3 Beyond their traditional roles of collection, research and exhibition, our museums also serve the important role of educating and enlightening the public, while instilling pride in our own culture and heritage. Museums take us back to the achievements and way of life of our forefathers. They can even take us back to the beginnings of civilisation. The early river valley civilisations of man were all located in geographical Asia, bar one that is, the civilisation that arose on the banks of the Nile 5000 years ago.

 

 

4 Closely linked to the Mesopotamian civilisation, the ancient Egyptians developed writing, sculpting, painting, techniques of preserving human bodies for posterity, jewellery making, metal casting, architectural expertise and building techniques that are remarkable even today.

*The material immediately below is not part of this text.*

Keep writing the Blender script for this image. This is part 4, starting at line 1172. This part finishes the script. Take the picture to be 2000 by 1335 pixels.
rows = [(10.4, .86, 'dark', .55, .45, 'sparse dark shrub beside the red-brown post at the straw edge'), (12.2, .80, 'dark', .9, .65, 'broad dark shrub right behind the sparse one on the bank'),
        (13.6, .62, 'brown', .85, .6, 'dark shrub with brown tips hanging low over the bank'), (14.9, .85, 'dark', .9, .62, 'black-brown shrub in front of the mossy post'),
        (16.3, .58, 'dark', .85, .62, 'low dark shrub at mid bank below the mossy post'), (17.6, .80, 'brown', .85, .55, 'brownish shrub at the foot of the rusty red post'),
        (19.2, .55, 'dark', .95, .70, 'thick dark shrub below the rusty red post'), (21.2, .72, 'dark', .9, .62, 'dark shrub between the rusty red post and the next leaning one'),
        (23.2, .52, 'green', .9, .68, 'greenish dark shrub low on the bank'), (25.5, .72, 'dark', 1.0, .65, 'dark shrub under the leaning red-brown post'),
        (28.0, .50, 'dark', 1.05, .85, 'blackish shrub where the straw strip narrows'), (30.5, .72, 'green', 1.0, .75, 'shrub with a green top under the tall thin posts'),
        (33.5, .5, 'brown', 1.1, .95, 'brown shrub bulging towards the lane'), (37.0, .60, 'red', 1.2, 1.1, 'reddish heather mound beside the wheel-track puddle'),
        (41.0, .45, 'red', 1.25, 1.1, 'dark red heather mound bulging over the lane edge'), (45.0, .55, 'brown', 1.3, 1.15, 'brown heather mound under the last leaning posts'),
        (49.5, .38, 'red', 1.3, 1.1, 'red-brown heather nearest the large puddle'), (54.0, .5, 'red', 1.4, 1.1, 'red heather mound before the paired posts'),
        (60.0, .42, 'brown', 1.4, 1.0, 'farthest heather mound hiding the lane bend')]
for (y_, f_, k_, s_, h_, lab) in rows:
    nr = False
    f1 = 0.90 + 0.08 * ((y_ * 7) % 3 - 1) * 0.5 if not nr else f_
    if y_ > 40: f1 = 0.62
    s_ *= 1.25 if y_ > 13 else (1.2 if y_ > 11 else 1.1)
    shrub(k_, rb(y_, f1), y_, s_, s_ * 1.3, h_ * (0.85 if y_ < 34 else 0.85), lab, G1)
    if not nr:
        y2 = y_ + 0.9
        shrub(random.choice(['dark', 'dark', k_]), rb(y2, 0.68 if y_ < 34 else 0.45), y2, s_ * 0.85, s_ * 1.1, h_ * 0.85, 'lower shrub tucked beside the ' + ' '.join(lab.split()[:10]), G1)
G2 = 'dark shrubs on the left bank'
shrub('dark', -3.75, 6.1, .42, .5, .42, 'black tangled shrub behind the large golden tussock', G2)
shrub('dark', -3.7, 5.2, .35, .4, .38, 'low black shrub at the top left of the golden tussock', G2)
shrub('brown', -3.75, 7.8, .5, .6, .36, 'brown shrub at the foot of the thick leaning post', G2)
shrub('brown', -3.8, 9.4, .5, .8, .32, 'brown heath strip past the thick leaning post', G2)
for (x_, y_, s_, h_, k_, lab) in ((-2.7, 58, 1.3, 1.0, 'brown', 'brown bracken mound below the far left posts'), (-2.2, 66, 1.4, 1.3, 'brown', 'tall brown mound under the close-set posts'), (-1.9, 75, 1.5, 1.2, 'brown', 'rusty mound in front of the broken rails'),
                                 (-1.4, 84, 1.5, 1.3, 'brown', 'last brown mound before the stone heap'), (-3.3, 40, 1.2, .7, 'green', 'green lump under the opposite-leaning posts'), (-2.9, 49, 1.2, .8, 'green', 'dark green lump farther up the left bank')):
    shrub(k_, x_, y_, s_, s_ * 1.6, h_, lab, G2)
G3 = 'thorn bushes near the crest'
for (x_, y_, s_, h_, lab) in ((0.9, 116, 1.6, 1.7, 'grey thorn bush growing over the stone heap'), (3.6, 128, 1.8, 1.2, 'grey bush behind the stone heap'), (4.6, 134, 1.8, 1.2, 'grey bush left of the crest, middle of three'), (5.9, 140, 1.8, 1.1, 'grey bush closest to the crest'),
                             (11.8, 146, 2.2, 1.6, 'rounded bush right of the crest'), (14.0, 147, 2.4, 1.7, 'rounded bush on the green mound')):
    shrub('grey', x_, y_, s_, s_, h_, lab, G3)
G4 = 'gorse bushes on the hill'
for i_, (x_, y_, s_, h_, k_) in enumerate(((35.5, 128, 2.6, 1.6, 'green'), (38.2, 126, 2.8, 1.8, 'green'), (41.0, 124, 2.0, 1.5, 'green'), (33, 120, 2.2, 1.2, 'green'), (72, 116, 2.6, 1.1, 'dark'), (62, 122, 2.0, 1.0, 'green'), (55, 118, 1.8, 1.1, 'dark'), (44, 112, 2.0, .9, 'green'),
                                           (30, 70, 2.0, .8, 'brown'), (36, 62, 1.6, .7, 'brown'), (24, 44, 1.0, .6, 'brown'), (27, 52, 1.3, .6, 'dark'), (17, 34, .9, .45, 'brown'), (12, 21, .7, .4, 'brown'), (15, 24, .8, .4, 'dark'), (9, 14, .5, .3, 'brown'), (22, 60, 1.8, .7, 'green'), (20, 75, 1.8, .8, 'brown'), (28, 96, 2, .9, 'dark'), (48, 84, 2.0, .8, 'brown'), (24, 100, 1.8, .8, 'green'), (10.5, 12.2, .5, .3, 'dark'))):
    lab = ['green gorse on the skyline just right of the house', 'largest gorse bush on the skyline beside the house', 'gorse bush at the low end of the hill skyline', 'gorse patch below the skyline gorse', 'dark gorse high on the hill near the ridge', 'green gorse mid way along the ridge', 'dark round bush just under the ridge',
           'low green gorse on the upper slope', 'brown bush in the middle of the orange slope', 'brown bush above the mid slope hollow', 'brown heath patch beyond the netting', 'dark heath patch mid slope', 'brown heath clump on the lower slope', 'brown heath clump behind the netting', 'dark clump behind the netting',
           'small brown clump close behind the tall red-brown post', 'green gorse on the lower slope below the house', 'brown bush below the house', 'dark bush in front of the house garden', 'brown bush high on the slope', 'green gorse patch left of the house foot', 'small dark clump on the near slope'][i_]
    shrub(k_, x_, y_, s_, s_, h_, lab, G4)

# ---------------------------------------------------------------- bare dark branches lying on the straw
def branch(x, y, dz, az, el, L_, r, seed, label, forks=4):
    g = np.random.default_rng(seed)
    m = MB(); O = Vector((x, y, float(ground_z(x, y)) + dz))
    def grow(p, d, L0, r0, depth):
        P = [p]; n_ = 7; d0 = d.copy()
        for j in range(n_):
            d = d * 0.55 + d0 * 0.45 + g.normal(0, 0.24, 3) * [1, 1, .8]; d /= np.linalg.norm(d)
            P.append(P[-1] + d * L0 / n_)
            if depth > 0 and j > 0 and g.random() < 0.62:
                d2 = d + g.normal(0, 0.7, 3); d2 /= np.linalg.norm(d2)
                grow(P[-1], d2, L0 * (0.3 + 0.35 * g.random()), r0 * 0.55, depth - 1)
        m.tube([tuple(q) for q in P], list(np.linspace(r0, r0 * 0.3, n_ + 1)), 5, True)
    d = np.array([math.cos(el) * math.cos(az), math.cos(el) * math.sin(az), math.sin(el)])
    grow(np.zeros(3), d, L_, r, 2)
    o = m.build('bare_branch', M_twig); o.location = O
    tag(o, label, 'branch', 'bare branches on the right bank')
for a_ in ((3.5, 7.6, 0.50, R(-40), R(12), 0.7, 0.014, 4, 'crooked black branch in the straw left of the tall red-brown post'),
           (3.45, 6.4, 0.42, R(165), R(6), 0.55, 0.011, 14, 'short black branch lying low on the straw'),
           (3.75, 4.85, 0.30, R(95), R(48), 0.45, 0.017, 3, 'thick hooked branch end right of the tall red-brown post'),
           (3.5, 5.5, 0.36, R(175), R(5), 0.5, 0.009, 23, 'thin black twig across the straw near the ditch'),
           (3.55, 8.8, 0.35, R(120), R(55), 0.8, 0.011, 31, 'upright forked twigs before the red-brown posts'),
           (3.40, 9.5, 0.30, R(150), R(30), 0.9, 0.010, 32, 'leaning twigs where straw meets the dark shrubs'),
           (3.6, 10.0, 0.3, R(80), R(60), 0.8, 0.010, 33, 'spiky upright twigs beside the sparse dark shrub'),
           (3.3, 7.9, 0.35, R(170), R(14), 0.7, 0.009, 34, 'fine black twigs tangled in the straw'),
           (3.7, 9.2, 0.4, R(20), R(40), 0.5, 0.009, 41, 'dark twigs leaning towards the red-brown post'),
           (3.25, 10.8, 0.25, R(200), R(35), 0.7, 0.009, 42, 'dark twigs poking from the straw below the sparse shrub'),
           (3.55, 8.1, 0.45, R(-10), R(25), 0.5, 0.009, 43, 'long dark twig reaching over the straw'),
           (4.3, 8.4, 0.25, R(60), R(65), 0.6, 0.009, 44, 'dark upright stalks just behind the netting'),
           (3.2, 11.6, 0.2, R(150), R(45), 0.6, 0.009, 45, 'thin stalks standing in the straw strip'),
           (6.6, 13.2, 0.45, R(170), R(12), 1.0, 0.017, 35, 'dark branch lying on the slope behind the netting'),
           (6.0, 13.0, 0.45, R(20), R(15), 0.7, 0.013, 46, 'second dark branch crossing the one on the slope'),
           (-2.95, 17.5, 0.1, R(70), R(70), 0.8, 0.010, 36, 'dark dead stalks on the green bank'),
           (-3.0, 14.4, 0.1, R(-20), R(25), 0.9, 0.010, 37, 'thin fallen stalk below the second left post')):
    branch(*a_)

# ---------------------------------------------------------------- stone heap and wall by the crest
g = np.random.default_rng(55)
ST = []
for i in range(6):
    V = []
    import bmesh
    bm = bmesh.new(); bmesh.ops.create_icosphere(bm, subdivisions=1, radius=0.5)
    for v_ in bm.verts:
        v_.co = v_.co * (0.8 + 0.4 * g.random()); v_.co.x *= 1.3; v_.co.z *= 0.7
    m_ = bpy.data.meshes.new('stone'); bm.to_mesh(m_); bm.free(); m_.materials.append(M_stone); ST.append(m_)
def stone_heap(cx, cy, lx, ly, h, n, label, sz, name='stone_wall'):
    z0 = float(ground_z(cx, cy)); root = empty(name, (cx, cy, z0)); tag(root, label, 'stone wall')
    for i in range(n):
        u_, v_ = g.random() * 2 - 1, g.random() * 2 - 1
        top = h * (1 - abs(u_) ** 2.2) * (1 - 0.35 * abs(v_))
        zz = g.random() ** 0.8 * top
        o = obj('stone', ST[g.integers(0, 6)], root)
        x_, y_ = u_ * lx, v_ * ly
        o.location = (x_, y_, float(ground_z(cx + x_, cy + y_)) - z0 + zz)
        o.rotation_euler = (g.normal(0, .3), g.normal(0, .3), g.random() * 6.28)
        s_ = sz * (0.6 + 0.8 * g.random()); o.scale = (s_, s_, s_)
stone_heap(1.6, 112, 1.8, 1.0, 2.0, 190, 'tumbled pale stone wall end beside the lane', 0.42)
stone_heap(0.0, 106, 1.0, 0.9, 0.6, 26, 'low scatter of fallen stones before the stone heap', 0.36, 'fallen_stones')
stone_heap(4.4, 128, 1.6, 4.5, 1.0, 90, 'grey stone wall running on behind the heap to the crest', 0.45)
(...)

Knowledge and keen observation of nature led the ancient Egyptians to develop methods of irrigation, agriculture, astronomy, physiology and mathematics which were applied in every day life and to secure happiness in the afterlife. The techniques developed in the ancient days to monitor the rise and fall of the river Nile are still in use.

 

 

5 Even though the worldview of the ancient Egyptians was coloured by their strong religious beliefs, their scientific outlook and knowledge were often startlingly accurate and advanced. The pyramids at Giza bear witness to the architectural achievements of the ancient Egyptians. A saying in Egypt goes "Man fears time but time fears the pyramids".

 

 

6 The Pharaonic period gave way to and left a strong imprint on the Roman empire, one of the great civilisations of the western world. The ancient Egyptians' belief in nature worship, funerary rites and religious beliefs also find echoes in some of the cultures of Asia. For example, parallels in the early religious beliefs of the ancient Egyptians and early Indian Civilisation can be seen in the worship of nature - sun, moon, earth and sky. These principles of nature were deified into gods of the natural forces. Similarly, the elaborate royal burials of Egypt remind us of equally elaborate burials of Imperial China.

 

 

7 Interesting as such parallels may be, the primary purpose of this exhibition is to celebrate one of the great civilisations of the world and a legacy of Mankind. Through the vicissitudes of history, the British Museum in London holds one of the greatest collections of Egyptian artefacts in the world, outside Egypt. The Asian tour of the artefacts in this exhibition is made possible only because of the current renovation of the British Museum. Over the next three and a half months, Singaporeans will for the first and perhaps the only time, have the opportunity to travel back to the time of the ancient Egyptians right at their doorsteps. The staging of such world-class exhibitions in Singapore underscores the important role that our museums can play in broadening the horizons of the Singapore public and contributing to the cultural vibrancy of the region.

 

 

8 Like many cultural endeavours, this exhibition is a multilateral effort between the United Kingdom, Hong Kong (the first stop on the exhibition's Asian tour) and Singapore. International exhibitions such as this will help to build and promote better cross-cultural understanding and cooperation between nations. The cultural dimension which these exhibitions bring will enable a broader and better appreciation of the political, economic and social problems that afflict many regions of the world today.

 

9 I wish the Museum every success in this landmark exhibition and all its future ventures.

 

 10 It is now my pleasure to declare the exhibition open.